I believe a lot of people get married just because they think its the right time, not always the right person.
Cheating is something that has been a prominent issue in my life, with my family and with my boyfriends. Recently however I received an offer that wasn't only shocking, but disgusting. A married, 34 year old man, with a child. When I mentioned his wife he said that is simply wasn't the best marriage. What I don't understand is why people think when the marriage isn't working that cheating will help, and that when you and your significant other don't get along why you should stay together for the kid. Chance are you cheating on their mother with someone 15 years your junior is going to mess them up more than a divorce they will barely remember. If your interest in someone is fading, then break up, move on.

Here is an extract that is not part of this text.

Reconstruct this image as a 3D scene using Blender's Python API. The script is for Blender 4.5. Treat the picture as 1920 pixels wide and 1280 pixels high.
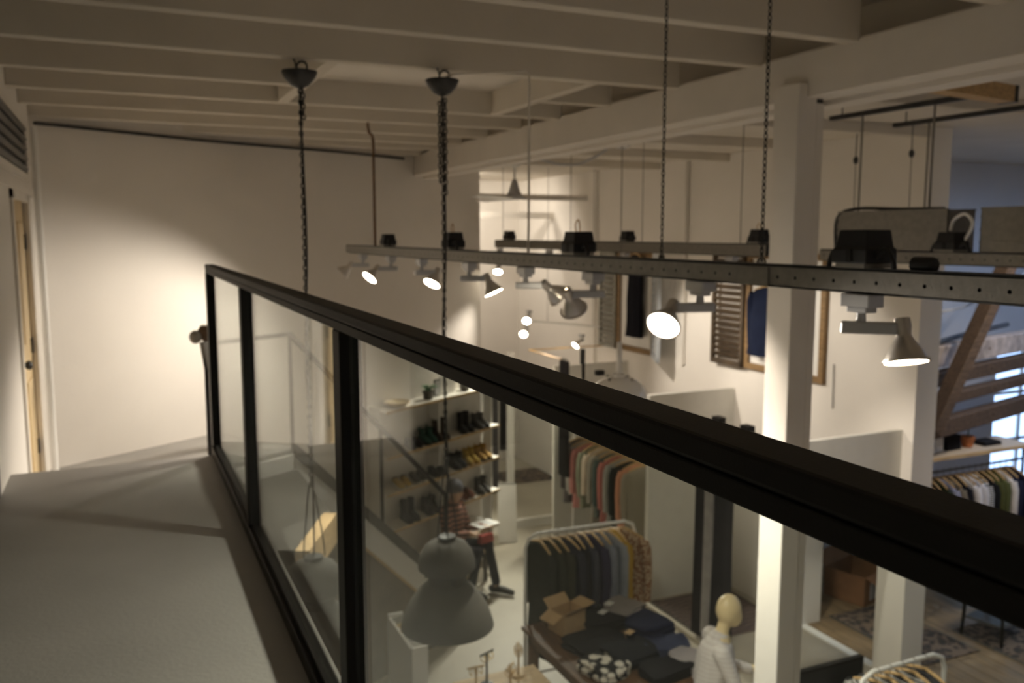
import bpy, bmesh, math, random
from mathutils import Vector, Matrix
random.seed(7)
for o in list(bpy.data.objects): bpy.data.objects.remove(o)
scene = bpy.context.scene
COL = scene.collection
PI = math.pi
# ------------------------------------------------------------------ camera, world, exposure
FPX = 1640.0
pitch = math.atan(201 / FPX); yaw = math.atan(740 / math.hypot(FPX, 201))
cd = bpy.data.cameras.new('camera'); cam = bpy.data.objects.new('camera', cd); COL.objects.link(cam)
cd.sensor_width = 36; cd.lens = 36 * FPX / 1920; cd.clip_start = 0.02; cd.clip_end = 200
cam.location = (0, 0, 4.2); cam.rotation_euler = (PI / 2 - pitch, 0, -yaw)
cd.dof.use_dof = True; cd.dof.focus_distance = 0.85; cd.dof.aperture_fstop = 8.3
scene.camera = cam
w = bpy.data.worlds.new('world'); scene.world = w; w.use_nodes = True
w.node_tree.nodes['Background'].inputs[0].default_value = (0.42, 0.58, 1.0, 1)
w.node_tree.nodes['Background'].inputs[1].default_value = 2.2
vs = scene.view_settings
vs.view_transform = 'Standard'; vs.look = 'None'; vs.gamma = 1; vs.use_curve_mapping = False
vs.exposure = 0.7
SPOT_W = 170.0                      # watts of one track lamp
WARM = (1.0, 0.90, 0.77)
Rv = Vector((math.cos(yaw), -math.sin(yaw), 0)); Fh = Vector((math.sin(yaw), math.cos(yaw), 0))
A59 = math.radians(59)
WD = Vector((math.sin(A59), math.cos(A59), 0))      # along the back wall
WN = Vector((math.cos(A59), -math.sin(A59), 0))     # out of the back wall into the shop
W0 = Vector((-0.2, 7.55, 0))
def onwall(s, off=0.0, z=0.0): return W0 + WD * s + WN * off + Vector((0, 0, z))

# ------------------------------------------------------------------ materials
MATS = {}
def mat(name, col, rough=0.6, metal=0.0, noise=0.0, nscale=8.0, bump=0.0, bscale=40.0, col2=None, kind='noise', dirn='X', spec=0.5, emit=None, trans=0):
    if name in MATS: return MATS[name]
    m = bpy.data.materials.new(name); m.use_nodes = True
    nt = m.node_tree; b = nt.nodes['Principled BSDF']
    b.inputs['Roughness'].default_value = rough; b.inputs['Metallic'].default_value = metal
    b.inputs['Specular IOR Level'].default_value = spec
    c = (*col, 1)
    b.inputs['Base Color'].default_value = c
    tc = nt.nodes.new('ShaderNodeTexCoord')
    if noise > 0 or col2:
        if kind == 'wave':
            t = nt.nodes.new('ShaderNodeTexWave'); t.bands_direction = dirn; t.inputs['Scale'].default_value = nscale
            t.inputs['Distortion'].default_value = noise; t.wave_profile = 'SIN'; fac = t.outputs['Fac']
        elif kind == 'voronoi':
            t = nt.nodes.new('ShaderNodeTexVoronoi'); t.inputs['Scale'].default_value = nscale; fac = t.outputs['Distance']
        elif kind == 'wood':
            mp = nt.nodes.new('ShaderNodeMapping'); sc = {'X': (1, 9, 9), 'Y': (9, 1, 9), 'Z': (9, 9, 1)}[dirn]
            mp.inputs['Scale'].default_value = sc
            nt.links.new(tc.outputs['Object'], mp.inputs[0])
            t = nt.nodes.new('ShaderNodeTexNoise'); t.inputs['Scale'].default_value = nscale; t.inputs['Detail'].default_value = 6
            nt.links.new(mp.outputs[0], t.inputs[0]); fac = t.outputs['Fac']
        else:
            t = nt.nodes.new('ShaderNodeTexNoise'); t.inputs['Scale'].default_value = nscale; t.inputs['Detail'].default_value = 5
            fac = t.outputs['Fac']
        if kind != 'wood': nt.links.new(tc.outputs['Object'], t.inputs[0])
        r = nt.nodes.new('ShaderNodeValToRGB')
        if col2: a, d = col, col2
        else: a = tuple(max(0, x * (1 - noise)) for x in col); d = tuple(min(1, x * (1 + noise)) for x in col)
        r.color_ramp.elements[0].color = (*a, 1); r.color_ramp.elements[1].color = (*d, 1)
        lo, hi = (0.42, 0.58) if kind in ('wave', 'voronoi') else (0.3, 0.7)
        r.color_ramp.elements[0].position = lo; r.color_ramp.elements[1].position = hi
        nt.links.new(fac, r.inputs[0]); nt.links.new(r.outputs[0], b.inputs['Base Color'])
    if bump > 0:
        t2 = nt.nodes.new('ShaderNodeTexNoise'); t2.inputs['Scale'].default_value = bscale; t2.inputs['Detail'].default_value = 4
        nt.links.new(tc.outputs['Object'], t2.inputs[0])
        bp = nt.nodes.new('ShaderNodeBump'); bp.inputs['Strength'].default_value = bump; bp.inputs['Distance'].default_value = 0.01
        nt.links.new(t2.outputs['Fac'], bp.inputs['Height']); nt.links.new(bp.outputs[0], b.inputs['Normal'])
    if emit:
        b.inputs['Emission Color'].default_value = (*emit[0], 1); b.inputs['Emission Strength'].default_value = emit[1]
    MATS[name] = m
    return m
def glass_mat(name, tint=(0.93, 0.97, 0.95)):
    m = bpy.data.materials.new(name); m.use_nodes = True; nt = m.node_tree
    for n in list(nt.nodes): nt.nodes.remove(n)
    out = nt.nodes.new('ShaderNodeOutputMaterial'); mx = nt.nodes.new('ShaderNodeMixShader')
    tr = nt.nodes.new('ShaderNodeBsdfTransparent'); tr.inputs[0].default_value = (*tint, 1)
    gl = nt.nodes.new('ShaderNodeBsdfGlossy'); gl.inputs['Roughness'].default_value = 0.0
    fr = nt.nodes.new('ShaderNodeFresnel'); ge = nt.nodes.new('ShaderNodeNewGeometry')
    mr = nt.nodes.new('ShaderNodeMapRange'); mr.inputs['To Min'].default_value = 1.45; mr.inputs['To Max'].default_value = 1 / 1.45
    nt.links.new(ge.outputs['Backfacing'], mr.inputs['Value']); nt.links.new(mr.outputs[0], fr.inputs['IOR'])
    nt.links.new(fr.outputs[0], mx.inputs[0]); nt.links.new(tr.outputs[0], mx.inputs[1]); nt.links.new(gl.outputs[0], mx.inputs[2])
    nt.links.new(mx.outputs[0], out.inputs[0]); MATS[name] = m
    return m
M_GLASS = glass_mat('clear_glass')
M_WALL = mat('white_plaster', (0.78, 0.735, 0.675), 0.85, noise=0.03, nscale=1.5, bump=0.15, bscale=25)
M_CEIL = mat('ceiling_paint', (0.66, 0.605, 0.52), 0.8, noise=0.05, nscale=2, bump=0.1)
M_WOODW = mat('white_painted_wood', (0.74, 0.69, 0.62), 0.6, noise=0.04, nscale=3, bump=0.2, bscale=18)
M_MEZZ = mat('grey_floor_paint', (0.34, 0.325, 0.30), 0.55, noise=0.07, nscale=2.2, bump=0.15, bscale=60)
M_DARKGREY = mat('dark_grey_paint', (0.085, 0.077, 0.066), 0.55, noise=0.1, nscale=5)
M_CONC = mat('concrete_floor', (0.42, 0.375, 0.30), 0.5, noise=0.12, nscale=1.3, bump=0.08)
M_BLACK = mat('black_powder_coat', (0.010, 0.009, 0.008), 0.5, bump=0.05, bscale=300, spec=0.2)
M_BLACKP = mat('black_plastic', (0.018, 0.018, 0.019), 0.5, noise=0.1, spec=0.3)
M_STEEL = mat('galvanised_steel', (0.23, 0.215, 0.19), 0.5, 0.4, noise=0.10, nscale=30, bump=0.08, bscale=120)
M_DSTEEL = mat('dark_steel', (0.06, 0.06, 0.06), 0.5, 0.7, noise=0.2, nscale=20)
M_BRASSY = mat('rusty_rod', (0.16, 0.09, 0.045), 0.6, 0.5, noise=0.3, nscale=30)
M_LGREY = mat('lamp_grey', (0.50, 0.50, 0.51), 0.35, 0.3, noise=0.05)
M_SILV = mat('lamp_silver', (0.62, 0.58, 0.53), 0.3, 0.6, noise=0.05)
M_LENS = mat('lit_lens', (0.9, 0.9, 0.85), 0.2, emit=((1.0, 0.88, 0.66), 30.0))
M_LENSOFF = mat('unlit_lens', (0.55, 0.53, 0.48), 0.15, noise=0.03)
M_ENAMEL = mat('grey_enamel', (0.075, 0.067, 0.055), 0.75, noise=0.12, nscale=9, bump=0.1)
M_WENAM = mat('white_enamel', (0.80, 0.78, 0.74), 0.15, noise=0.02)
M_PINE = mat('pine', (0.55, 0.36, 0.16), 0.6, kind='wood', dirn='Y', nscale=5, noise=0.25)
M_PINEDOOR = mat('pine_door', (0.62, 0.47, 0.26), 0.6, kind='wood', dirn='Z', nscale=4, noise=0.2)
M_OAK = mat('oak_shelf', (0.60, 0.42, 0.22), 0.6, kind='wood', dirn='X', nscale=5, noise=0.22)
M_BROWN = mat('brown_tread', (0.17, 0.13, 0.09), 0.65, noise=0.2, nscale=6, bump=0.1)
M_TIMBER = mat('old_timber', (0.10, 0.062, 0.038), 0.75, kind='wood', dirn='X', nscale=6, noise=0.45, bump=0.4, bscale=30)
M_TIMBERW = mat('whitewashed_timber', (0.50, 0.42, 0.38), 0.8, noise=0.4, nscale=7, bump=0.4, bscale=30)
M_PLANK = mat('oak_plank', (0.24, 0.165, 0.09), 0.5, kind='wood', dirn='Y', nscale=4, noise=0.3)
M_TABLE = mat('dark_table_wood', (0.13, 0.065, 0.03), 0.5, kind='wood', dirn='Y', nscale=5, noise=0.5)
M_CARD = mat('cardboard', (0.50, 0.33, 0.17), 0.8, noise=0.06, nscale=12)
M_WHITE = mat('white_paint', (0.80, 0.78, 0.74), 0.45, noise=0.02)
M_CREAM = mat('mannequin_cream', (0.82, 0.66, 0.38), 0.4, noise=0.02)
M_SKIN = mat('skin', (0.60, 0.38, 0.25), 0.55, noise=0.05)
M_RUG = mat('dark_woven_rug', (0.035, 0.03, 0.03), 0.95, kind='voronoi', nscale=14, col2=(0.17, 0.12, 0.09), bump=0.4, bscale=90)
M_RUG2 = mat('striped_woven_rug', (0.05, 0.04, 0.045), 0.95, kind='wave', dirn='Y', nscale=5, noise=4, col2=(0.22, 0.16, 0.14), bump=0.4, bscale=90)
M_LEAF = mat('leaf_green', (0.05, 0.13, 0.05), 0.6, noise=0.3, nscale=15)
FAB = {}
def fabric(col, pattern=None, col2=None, scale=20, dirn='Z', noise=0.12):
    k = (col, pattern, col2, scale, dirn)
    if k not in FAB:
        if pattern: FAB[k] = mat('fabric_%d' % len(FAB), col, 0.9, noise=0.3 if pattern == 'wave' else 0.1, kind=pattern, nscale=scale, col2=col2, dirn=dirn, bump=0.2, bscale=60, spec=0.1)
        else: FAB[k] = mat('fabric_%d' % len(FAB), col, 0.9, noise=noise, nscale=9, bump=0.25, bscale=60, spec=0.1)
    return FAB[k]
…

I believe that relationships are losing their value.
I can't even count the times that I was asked to cheat on my boyfriend in the past. And while I denied the offers it appears my boyfriend was exploring all the fish in the sea. The statistics itself make me nervous enough to not want to get married, the risk of being married, then bearing children for a man who will cheat on me and leave me, makes me nauseous. When did we start living in a world where monogamy was rare? When Hue Hefner made 7 girlfriends popular? Because even that man almost got married. When athletes and actors started in on these sexting scandals, or is it merely from watching out parents, siblings, or friends lie to their significant other about what is really going on with their "just a friend" or their "late nights at work".
They say most things are a 50/50 chance. It is a yes or a no, it either works or it doesn't. But when did human emotion become so black and white, and when did the answer to cheating become yes, and faithfulness no? When did relationships become no big deal?